Dataset content:
— START —

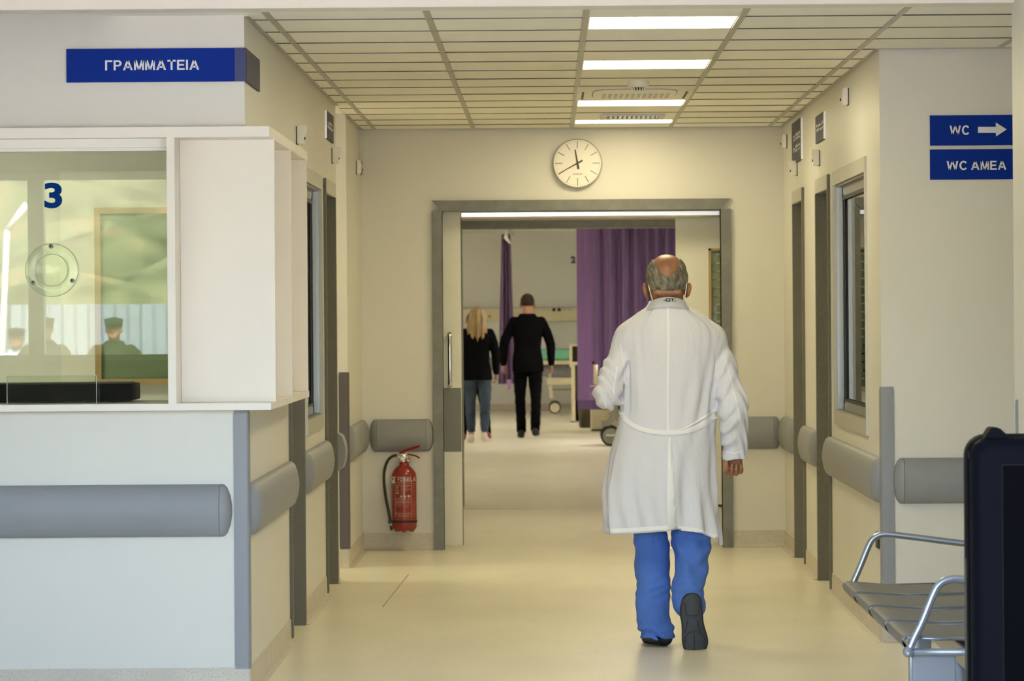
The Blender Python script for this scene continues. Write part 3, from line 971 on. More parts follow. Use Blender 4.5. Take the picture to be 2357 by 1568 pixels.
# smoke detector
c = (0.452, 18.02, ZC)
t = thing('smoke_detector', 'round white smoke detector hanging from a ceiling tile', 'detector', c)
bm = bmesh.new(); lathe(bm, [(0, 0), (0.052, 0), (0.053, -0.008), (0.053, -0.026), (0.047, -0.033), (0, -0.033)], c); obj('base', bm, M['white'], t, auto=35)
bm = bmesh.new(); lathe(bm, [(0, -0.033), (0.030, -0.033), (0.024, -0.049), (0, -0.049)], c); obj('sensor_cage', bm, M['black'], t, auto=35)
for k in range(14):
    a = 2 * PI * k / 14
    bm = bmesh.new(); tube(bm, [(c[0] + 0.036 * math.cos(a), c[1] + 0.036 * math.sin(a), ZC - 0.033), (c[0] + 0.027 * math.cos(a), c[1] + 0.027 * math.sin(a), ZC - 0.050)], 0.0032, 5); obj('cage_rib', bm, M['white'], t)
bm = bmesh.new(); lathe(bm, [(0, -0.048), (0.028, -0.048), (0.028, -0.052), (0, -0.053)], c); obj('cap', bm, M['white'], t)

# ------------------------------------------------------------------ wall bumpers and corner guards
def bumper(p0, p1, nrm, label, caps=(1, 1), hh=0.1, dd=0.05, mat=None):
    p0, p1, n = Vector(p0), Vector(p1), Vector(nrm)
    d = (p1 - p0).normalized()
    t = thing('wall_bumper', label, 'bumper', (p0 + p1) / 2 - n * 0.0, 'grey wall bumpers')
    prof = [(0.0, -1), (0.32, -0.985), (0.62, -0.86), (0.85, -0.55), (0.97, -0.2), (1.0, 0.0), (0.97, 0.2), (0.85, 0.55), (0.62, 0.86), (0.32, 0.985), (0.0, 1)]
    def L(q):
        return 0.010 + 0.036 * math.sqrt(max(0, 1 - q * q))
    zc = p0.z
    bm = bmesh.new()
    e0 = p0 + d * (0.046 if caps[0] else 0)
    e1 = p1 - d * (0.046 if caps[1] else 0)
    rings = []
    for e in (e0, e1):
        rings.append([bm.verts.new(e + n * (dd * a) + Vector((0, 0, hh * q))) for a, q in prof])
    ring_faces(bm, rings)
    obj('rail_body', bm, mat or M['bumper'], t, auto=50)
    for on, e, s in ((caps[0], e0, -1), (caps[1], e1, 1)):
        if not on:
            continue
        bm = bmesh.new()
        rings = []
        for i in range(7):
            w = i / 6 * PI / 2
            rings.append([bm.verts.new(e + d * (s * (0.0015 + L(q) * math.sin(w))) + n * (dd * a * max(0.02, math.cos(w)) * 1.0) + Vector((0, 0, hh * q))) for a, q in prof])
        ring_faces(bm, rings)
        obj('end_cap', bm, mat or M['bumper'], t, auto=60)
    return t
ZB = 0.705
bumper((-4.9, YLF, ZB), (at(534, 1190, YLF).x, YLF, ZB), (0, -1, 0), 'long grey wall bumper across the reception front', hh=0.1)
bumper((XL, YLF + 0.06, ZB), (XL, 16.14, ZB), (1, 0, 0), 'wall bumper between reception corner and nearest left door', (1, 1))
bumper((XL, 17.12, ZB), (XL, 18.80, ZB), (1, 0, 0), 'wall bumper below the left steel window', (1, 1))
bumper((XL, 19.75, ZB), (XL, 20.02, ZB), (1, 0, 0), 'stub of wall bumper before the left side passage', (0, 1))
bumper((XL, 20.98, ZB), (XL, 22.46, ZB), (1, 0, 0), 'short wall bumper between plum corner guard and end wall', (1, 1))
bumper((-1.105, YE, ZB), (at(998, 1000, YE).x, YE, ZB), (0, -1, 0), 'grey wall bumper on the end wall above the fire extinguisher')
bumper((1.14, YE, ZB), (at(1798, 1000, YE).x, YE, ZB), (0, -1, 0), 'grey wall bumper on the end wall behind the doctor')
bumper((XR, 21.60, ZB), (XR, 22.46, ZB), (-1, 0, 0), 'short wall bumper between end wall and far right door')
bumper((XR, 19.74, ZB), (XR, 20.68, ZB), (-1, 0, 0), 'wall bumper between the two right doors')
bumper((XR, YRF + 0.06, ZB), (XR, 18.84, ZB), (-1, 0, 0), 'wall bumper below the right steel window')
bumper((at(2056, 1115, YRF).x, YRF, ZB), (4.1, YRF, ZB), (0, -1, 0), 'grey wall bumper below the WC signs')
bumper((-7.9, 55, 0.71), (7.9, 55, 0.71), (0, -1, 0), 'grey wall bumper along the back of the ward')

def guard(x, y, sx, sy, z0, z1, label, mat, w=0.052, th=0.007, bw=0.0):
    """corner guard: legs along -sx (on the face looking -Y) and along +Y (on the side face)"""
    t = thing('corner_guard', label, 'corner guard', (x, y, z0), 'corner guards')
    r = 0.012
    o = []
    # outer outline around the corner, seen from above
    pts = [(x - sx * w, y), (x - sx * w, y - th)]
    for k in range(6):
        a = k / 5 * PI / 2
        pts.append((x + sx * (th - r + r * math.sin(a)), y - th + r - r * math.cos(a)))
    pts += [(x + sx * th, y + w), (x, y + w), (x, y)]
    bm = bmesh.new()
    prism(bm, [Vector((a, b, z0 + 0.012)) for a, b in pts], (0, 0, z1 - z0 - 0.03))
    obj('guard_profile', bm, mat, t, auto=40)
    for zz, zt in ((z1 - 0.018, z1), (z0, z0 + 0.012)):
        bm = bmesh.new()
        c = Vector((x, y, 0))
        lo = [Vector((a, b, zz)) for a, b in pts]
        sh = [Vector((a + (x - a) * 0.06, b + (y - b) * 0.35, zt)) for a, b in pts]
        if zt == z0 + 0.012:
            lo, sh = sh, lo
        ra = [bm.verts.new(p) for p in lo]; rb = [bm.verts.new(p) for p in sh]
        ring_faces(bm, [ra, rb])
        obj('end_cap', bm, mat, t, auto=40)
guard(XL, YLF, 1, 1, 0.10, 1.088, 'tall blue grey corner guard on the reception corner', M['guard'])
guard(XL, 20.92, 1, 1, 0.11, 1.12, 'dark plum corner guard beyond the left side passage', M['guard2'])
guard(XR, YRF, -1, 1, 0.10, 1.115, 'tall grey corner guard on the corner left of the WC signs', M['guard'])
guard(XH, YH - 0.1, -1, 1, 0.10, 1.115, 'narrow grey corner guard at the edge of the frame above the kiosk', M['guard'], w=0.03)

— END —
— START —

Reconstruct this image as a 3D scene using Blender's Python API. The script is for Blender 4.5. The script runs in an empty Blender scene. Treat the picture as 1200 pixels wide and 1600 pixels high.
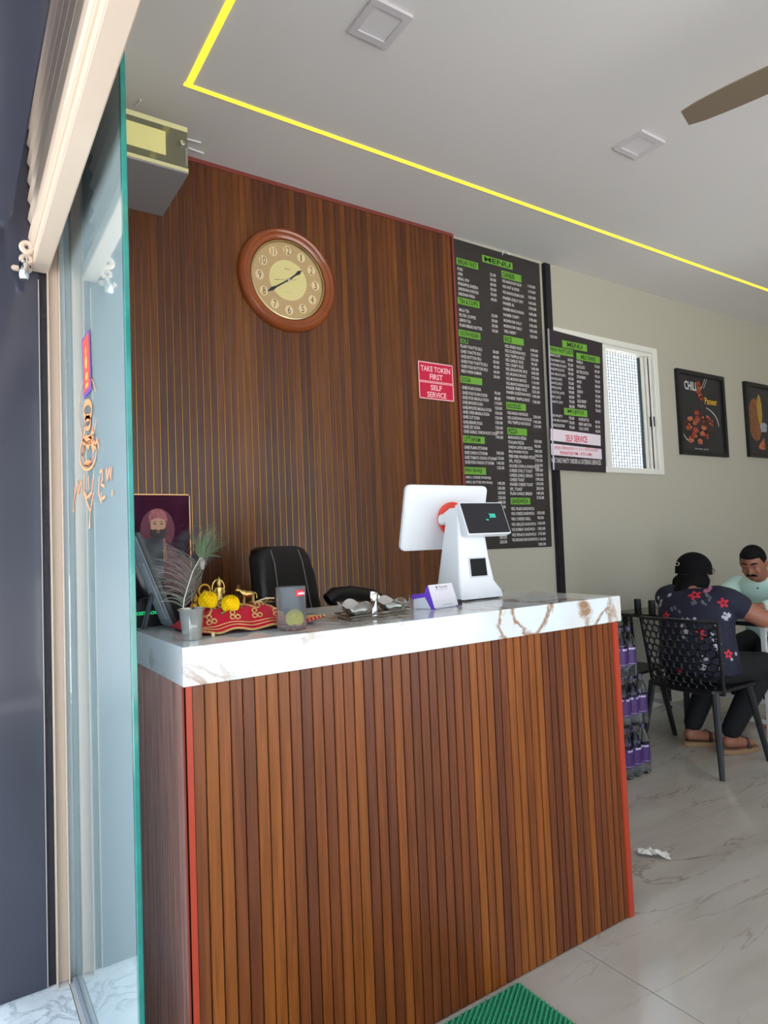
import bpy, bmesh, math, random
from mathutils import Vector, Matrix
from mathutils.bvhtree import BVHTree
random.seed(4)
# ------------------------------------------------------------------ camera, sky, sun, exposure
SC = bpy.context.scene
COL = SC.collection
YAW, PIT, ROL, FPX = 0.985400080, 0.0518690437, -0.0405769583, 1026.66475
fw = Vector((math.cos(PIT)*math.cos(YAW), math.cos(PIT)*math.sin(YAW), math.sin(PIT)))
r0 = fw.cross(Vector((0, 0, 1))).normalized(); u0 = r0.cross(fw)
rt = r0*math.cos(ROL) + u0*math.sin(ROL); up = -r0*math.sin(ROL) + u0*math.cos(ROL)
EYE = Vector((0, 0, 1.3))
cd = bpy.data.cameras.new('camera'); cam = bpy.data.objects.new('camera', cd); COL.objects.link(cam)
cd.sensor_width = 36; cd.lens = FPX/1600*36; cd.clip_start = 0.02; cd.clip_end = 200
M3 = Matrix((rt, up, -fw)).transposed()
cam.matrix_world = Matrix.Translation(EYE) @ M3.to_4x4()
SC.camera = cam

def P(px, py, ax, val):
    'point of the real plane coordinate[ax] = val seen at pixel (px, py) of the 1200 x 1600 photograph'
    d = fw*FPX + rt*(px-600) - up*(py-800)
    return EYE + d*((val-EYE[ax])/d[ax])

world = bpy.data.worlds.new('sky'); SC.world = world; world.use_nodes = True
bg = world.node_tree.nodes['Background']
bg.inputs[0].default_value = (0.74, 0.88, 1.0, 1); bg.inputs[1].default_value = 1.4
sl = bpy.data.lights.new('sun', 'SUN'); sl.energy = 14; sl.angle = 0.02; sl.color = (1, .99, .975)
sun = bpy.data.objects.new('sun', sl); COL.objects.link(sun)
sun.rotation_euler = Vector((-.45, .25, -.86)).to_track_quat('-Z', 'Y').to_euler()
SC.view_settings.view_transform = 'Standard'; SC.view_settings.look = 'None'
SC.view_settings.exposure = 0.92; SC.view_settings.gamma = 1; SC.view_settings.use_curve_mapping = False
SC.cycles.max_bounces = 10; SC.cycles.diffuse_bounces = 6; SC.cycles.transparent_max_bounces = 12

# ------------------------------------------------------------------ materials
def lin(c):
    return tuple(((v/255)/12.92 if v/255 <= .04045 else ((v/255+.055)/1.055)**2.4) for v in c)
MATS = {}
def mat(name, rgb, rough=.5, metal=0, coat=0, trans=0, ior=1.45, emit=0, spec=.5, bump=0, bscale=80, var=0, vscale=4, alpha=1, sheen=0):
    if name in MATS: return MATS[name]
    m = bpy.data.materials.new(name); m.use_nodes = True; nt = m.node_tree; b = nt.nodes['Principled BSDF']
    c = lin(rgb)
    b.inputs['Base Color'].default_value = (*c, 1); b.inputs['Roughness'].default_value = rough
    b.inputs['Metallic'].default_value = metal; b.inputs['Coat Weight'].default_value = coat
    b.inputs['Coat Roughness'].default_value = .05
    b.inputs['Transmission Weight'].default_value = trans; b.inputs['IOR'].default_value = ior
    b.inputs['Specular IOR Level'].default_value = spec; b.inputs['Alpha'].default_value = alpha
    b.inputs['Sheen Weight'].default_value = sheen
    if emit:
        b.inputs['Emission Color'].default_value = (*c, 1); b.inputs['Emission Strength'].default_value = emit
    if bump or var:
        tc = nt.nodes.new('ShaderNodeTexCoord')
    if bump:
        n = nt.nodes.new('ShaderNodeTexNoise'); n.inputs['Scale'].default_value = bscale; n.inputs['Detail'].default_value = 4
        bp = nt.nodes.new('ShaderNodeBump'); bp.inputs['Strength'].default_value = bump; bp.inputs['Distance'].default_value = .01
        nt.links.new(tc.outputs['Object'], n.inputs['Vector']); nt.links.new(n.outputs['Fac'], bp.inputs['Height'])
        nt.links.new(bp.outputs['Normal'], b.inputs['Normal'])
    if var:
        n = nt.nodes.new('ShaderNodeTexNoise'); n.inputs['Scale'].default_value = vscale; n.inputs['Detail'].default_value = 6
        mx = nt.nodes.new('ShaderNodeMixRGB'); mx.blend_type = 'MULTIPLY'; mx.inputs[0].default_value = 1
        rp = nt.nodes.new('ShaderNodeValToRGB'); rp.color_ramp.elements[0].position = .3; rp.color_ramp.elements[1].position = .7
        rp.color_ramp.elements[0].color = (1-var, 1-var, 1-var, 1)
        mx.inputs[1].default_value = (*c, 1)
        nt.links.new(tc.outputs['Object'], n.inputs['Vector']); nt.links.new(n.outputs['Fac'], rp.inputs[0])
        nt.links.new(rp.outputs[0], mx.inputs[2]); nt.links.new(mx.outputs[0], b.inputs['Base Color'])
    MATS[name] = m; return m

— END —

Task: Lines from the records above that hold "script" are the ones to list.

Finished exercise:
The Blender Python script for this scene continues. Write part 3, from line 971 on. More parts follow. Use Blender 4.5. Take the picture to be 2357 by 1568 pixels.
Reconstruct this image as a 3D scene using Blender's Python API. The script is for Blender 4.5. The script runs in an empty Blender scene. Treat the picture as 1200 pixels wide and 1600 pixels high.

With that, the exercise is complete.